**What the exercise asks:** Please repeat all of the lines that follow, exactly as written.

**Information shown:**
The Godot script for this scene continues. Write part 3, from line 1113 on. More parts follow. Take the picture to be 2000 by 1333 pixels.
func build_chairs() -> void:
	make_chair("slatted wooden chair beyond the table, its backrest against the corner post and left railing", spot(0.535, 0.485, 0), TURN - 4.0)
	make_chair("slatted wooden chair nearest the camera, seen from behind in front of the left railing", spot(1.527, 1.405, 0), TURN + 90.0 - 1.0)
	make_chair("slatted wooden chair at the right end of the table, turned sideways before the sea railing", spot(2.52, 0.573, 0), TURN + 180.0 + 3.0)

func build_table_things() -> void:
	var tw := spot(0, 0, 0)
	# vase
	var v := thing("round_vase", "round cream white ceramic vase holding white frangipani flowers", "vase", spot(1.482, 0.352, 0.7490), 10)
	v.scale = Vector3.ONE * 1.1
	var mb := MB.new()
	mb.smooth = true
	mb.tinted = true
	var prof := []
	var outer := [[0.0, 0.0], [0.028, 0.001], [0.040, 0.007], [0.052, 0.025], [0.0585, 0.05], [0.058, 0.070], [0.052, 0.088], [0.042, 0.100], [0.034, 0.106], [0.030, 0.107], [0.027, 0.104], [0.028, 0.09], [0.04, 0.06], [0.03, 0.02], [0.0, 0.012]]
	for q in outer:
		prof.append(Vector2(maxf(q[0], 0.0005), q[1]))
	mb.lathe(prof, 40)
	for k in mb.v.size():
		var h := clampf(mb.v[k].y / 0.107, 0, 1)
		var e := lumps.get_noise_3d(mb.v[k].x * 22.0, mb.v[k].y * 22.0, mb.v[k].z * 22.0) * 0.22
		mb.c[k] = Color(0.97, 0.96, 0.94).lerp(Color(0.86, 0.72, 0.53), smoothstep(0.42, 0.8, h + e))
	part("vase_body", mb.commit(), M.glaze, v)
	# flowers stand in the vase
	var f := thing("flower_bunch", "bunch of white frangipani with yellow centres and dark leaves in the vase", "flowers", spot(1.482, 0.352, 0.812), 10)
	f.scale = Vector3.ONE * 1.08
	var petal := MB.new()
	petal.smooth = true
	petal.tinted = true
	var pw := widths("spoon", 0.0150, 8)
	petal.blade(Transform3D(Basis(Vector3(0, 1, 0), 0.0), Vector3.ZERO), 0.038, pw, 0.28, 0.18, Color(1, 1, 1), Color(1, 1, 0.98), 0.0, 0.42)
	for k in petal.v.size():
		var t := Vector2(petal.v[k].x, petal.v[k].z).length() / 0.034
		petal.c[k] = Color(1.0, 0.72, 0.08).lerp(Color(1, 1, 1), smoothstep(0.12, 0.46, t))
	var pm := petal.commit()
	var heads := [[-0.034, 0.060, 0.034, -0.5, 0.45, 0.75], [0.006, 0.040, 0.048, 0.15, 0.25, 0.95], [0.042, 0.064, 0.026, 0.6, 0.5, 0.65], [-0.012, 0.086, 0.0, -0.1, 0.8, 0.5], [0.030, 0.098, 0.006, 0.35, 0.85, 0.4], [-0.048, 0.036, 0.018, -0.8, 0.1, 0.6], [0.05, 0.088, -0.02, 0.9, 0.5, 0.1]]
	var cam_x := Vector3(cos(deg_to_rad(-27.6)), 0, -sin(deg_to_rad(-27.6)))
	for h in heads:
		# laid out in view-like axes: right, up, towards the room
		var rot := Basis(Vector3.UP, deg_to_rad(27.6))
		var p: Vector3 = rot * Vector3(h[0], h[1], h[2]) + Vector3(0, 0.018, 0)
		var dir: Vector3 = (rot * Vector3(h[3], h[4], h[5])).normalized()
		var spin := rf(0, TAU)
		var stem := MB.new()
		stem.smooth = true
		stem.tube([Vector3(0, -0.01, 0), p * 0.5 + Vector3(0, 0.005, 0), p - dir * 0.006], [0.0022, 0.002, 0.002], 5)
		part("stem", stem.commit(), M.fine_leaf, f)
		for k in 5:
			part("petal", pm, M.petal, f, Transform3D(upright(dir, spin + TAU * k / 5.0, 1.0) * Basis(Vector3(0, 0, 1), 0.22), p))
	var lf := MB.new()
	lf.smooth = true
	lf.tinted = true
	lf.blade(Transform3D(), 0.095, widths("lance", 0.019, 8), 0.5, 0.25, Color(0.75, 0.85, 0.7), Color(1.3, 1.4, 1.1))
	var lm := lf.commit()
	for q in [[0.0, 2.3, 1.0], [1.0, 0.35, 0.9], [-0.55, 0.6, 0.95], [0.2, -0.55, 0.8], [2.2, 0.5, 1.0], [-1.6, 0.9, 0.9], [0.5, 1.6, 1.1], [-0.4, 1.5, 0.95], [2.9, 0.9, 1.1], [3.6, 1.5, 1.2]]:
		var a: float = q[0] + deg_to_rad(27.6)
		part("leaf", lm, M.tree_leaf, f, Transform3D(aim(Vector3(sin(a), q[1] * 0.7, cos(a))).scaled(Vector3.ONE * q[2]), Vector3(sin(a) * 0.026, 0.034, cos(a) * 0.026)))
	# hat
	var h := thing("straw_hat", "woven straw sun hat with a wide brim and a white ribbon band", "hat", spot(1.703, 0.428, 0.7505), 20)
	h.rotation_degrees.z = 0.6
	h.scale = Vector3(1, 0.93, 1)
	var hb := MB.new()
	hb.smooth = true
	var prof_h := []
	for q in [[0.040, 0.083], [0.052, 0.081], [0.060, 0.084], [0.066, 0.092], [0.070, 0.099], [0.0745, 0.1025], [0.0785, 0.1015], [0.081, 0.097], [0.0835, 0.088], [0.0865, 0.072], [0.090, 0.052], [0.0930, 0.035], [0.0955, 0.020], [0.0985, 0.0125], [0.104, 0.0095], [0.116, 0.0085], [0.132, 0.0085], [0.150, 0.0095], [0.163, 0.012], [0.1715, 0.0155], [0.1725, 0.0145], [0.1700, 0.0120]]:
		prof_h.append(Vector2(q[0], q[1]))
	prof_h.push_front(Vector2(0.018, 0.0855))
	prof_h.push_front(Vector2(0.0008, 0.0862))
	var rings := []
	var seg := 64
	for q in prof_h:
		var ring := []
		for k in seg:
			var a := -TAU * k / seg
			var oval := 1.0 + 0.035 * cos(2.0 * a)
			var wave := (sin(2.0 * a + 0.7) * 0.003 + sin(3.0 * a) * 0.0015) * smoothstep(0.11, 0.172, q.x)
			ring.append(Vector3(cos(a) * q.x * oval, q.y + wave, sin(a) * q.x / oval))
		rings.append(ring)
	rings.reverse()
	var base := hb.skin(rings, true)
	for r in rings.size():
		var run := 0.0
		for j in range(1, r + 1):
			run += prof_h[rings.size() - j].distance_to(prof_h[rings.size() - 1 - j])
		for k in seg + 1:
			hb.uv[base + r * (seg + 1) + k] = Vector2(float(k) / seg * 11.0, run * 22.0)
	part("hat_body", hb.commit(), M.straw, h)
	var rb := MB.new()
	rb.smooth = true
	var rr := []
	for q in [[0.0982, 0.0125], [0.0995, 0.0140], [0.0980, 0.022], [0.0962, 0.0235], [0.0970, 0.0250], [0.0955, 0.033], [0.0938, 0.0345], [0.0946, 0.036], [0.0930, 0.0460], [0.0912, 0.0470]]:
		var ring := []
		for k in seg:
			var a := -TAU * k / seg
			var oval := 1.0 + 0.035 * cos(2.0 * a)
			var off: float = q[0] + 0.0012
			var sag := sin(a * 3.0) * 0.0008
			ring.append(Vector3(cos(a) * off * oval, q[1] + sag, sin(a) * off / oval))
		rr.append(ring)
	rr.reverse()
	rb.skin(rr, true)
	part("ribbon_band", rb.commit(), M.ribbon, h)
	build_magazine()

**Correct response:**
The Godot script for this scene continues. Write part 3, from line 1113 on. More parts follow. Take the picture to be 2000 by 1333 pixels.
func build_chairs() -> void:
	make_chair("slatted wooden chair beyond the table, its backrest against the corner post and left railing", spot(0.535, 0.485, 0), TURN - 4.0)
	make_chair("slatted wooden chair nearest the camera, seen from behind in front of the left railing", spot(1.527, 1.405, 0), TURN + 90.0 - 1.0)
	make_chair("slatted wooden chair at the right end of the table, turned sideways before the sea railing", spot(2.52, 0.573, 0), TURN + 180.0 + 3.0)

func build_table_things() -> void:
	var tw := spot(0, 0, 0)
	# vase
	var v := thing("round_vase", "round cream white ceramic vase holding white frangipani flowers", "vase", spot(1.482, 0.352, 0.7490), 10)
	v.scale = Vector3.ONE * 1.1
	var mb := MB.new()
	mb.smooth = true
	mb.tinted = true
	var prof := []
	var outer := [[0.0, 0.0], [0.028, 0.001], [0.040, 0.007], [0.052, 0.025], [0.0585, 0.05], [0.058, 0.070], [0.052, 0.088], [0.042, 0.100], [0.034, 0.106], [0.030, 0.107], [0.027, 0.104], [0.028, 0.09], [0.04, 0.06], [0.03, 0.02], [0.0, 0.012]]
	for q in outer:
		prof.append(Vector2(maxf(q[0], 0.0005), q[1]))
	mb.lathe(prof, 40)
	for k in mb.v.size():
		var h := clampf(mb.v[k].y / 0.107, 0, 1)
		var e := lumps.get_noise_3d(mb.v[k].x * 22.0, mb.v[k].y * 22.0, mb.v[k].z * 22.0) * 0.22
		mb.c[k] = Color(0.97, 0.96, 0.94).lerp(Color(0.86, 0.72, 0.53), smoothstep(0.42, 0.8, h + e))
	part("vase_body", mb.commit(), M.glaze, v)
	# flowers stand in the vase
	var f := thing("flower_bunch", "bunch of white frangipani with yellow centres and dark leaves in the vase", "flowers", spot(1.482, 0.352, 0.812), 10)
	f.scale = Vector3.ONE * 1.08
	var petal := MB.new()
	petal.smooth = true
	petal.tinted = true
	var pw := widths("spoon", 0.0150, 8)
	petal.blade(Transform3D(Basis(Vector3(0, 1, 0), 0.0), Vector3.ZERO), 0.038, pw, 0.28, 0.18, Color(1, 1, 1), Color(1, 1, 0.98), 0.0, 0.42)
	for k in petal.v.size():
		var t := Vector2(petal.v[k].x, petal.v[k].z).length() / 0.034
		petal.c[k] = Color(1.0, 0.72, 0.08).lerp(Color(1, 1, 1), smoothstep(0.12, 0.46, t))
	var pm := petal.commit()
	var heads := [[-0.034, 0.060, 0.034, -0.5, 0.45, 0.75], [0.006, 0.040, 0.048, 0.15, 0.25, 0.95], [0.042, 0.064, 0.026, 0.6, 0.5, 0.65], [-0.012, 0.086, 0.0, -0.1, 0.8, 0.5], [0.030, 0.098, 0.006, 0.35, 0.85, 0.4], [-0.048, 0.036, 0.018, -0.8, 0.1, 0.6], [0.05, 0.088, -0.02, 0.9, 0.5, 0.1]]
	var cam_x := Vector3(cos(deg_to_rad(-27.6)), 0, -sin(deg_to_rad(-27.6)))
	for h in heads:
		# laid out in view-like axes: right, up, towards the room
		var rot := Basis(Vector3.UP, deg_to_rad(27.6))
		var p: Vector3 = rot * Vector3(h[0], h[1], h[2]) + Vector3(0, 0.018, 0)
		var dir: Vector3 = (rot * Vector3(h[3], h[4], h[5])).normalized()
		var spin := rf(0, TAU)
		var stem := MB.new()
		stem.smooth = true
		stem.tube([Vector3(0, -0.01, 0), p * 0.5 + Vector3(0, 0.005, 0), p - dir * 0.006], [0.0022, 0.002, 0.002], 5)
		part("stem", stem.commit(), M.fine_leaf, f)
		for k in 5:
			part("petal", pm, M.petal, f, Transform3D(upright(dir, spin + TAU * k / 5.0, 1.0) * Basis(Vector3(0, 0, 1), 0.22), p))
	var lf := MB.new()
	lf.smooth = true
	lf.tinted = true
	lf.blade(Transform3D(), 0.095, widths("lance", 0.019, 8), 0.5, 0.25, Color(0.75, 0.85, 0.7), Color(1.3, 1.4, 1.1))
	var lm := lf.commit()
	for q in [[0.0, 2.3, 1.0], [1.0, 0.35, 0.9], [-0.55, 0.6, 0.95], [0.2, -0.55, 0.8], [2.2, 0.5, 1.0], [-1.6, 0.9, 0.9], [0.5, 1.6, 1.1], [-0.4, 1.5, 0.95], [2.9, 0.9, 1.1], [3.6, 1.5, 1.2]]:
		var a: float = q[0] + deg_to_rad(27.6)
		part("leaf", lm, M.tree_leaf, f, Transform3D(aim(Vector3(sin(a), q[1] * 0.7, cos(a))).scaled(Vector3.ONE * q[2]), Vector3(sin(a) * 0.026, 0.034, cos(a) * 0.026)))
	# hat
	var h := thing("straw_hat", "woven straw sun hat with a wide brim and a white ribbon band", "hat", spot(1.703, 0.428, 0.7505), 20)
	h.rotation_degrees.z = 0.6
	h.scale = Vector3(1, 0.93, 1)
	var hb := MB.new()
	hb.smooth = true
	var prof_h := []
	for q in [[0.040, 0.083], [0.052, 0.081], [0.060, 0.084], [0.066, 0.092], [0.070, 0.099], [0.0745, 0.1025], [0.0785, 0.1015], [0.081, 0.097], [0.0835, 0.088], [0.0865, 0.072], [0.090, 0.052], [0.0930, 0.035], [0.0955, 0.020], [0.0985, 0.0125], [0.104, 0.0095], [0.116, 0.0085], [0.132, 0.0085], [0.150, 0.0095], [0.163, 0.012], [0.1715, 0.0155], [0.1725, 0.0145], [0.1700, 0.0120]]:
		prof_h.append(Vector2(q[0], q[1]))
	prof_h.push_front(Vector2(0.018, 0.0855))
	prof_h.push_front(Vector2(0.0008, 0.0862))
	var rings := []
	var seg := 64
	for q in prof_h:
		var ring := []
		for k in seg:
			var a := -TAU * k / seg
			var oval := 1.0 + 0.035 * cos(2.0 * a)
			var wave := (sin(2.0 * a + 0.7) * 0.003 + sin(3.0 * a) * 0.0015) * smoothstep(0.11, 0.172, q.x)
			ring.append(Vector3(cos(a) * q.x * oval, q.y + wave, sin(a) * q.x / oval))
		rings.append(ring)
	rings.reverse()
	var base := hb.skin(rings, true)
	for r in rings.size():
		var run := 0.0
		for j in range(1, r + 1):
			run += prof_h[rings.size() - j].distance_to(prof_h[rings.size() - 1 - j])
		for k in seg + 1:
			hb.uv[base + r * (seg + 1) + k] = Vector2(float(k) / seg * 11.0, run * 22.0)
	part("hat_body", hb.commit(), M.straw, h)
	var rb := MB.new()
	rb.smooth = true
	var rr := []
	for q in [[0.0982, 0.0125], [0.0995, 0.0140], [0.0980, 0.022], [0.0962, 0.0235], [0.0970, 0.0250], [0.0955, 0.033], [0.0938, 0.0345], [0.0946, 0.036], [0.0930, 0.0460], [0.0912, 0.0470]]:
		var ring := []
		for k in seg:
			var a := -TAU * k / seg
			var oval := 1.0 + 0.035 * cos(2.0 * a)
			var off: float = q[0] + 0.0012
			var sag := sin(a * 3.0) * 0.0008
			ring.append(Vector3(cos(a) * off * oval, q[1] + sag, sin(a) * off / oval))
		rr.append(ring)
	rr.reverse()
	rb.skin(rr, true)
	part("ribbon_band", rb.commit(), M.ribbon, h)
	build_magazine()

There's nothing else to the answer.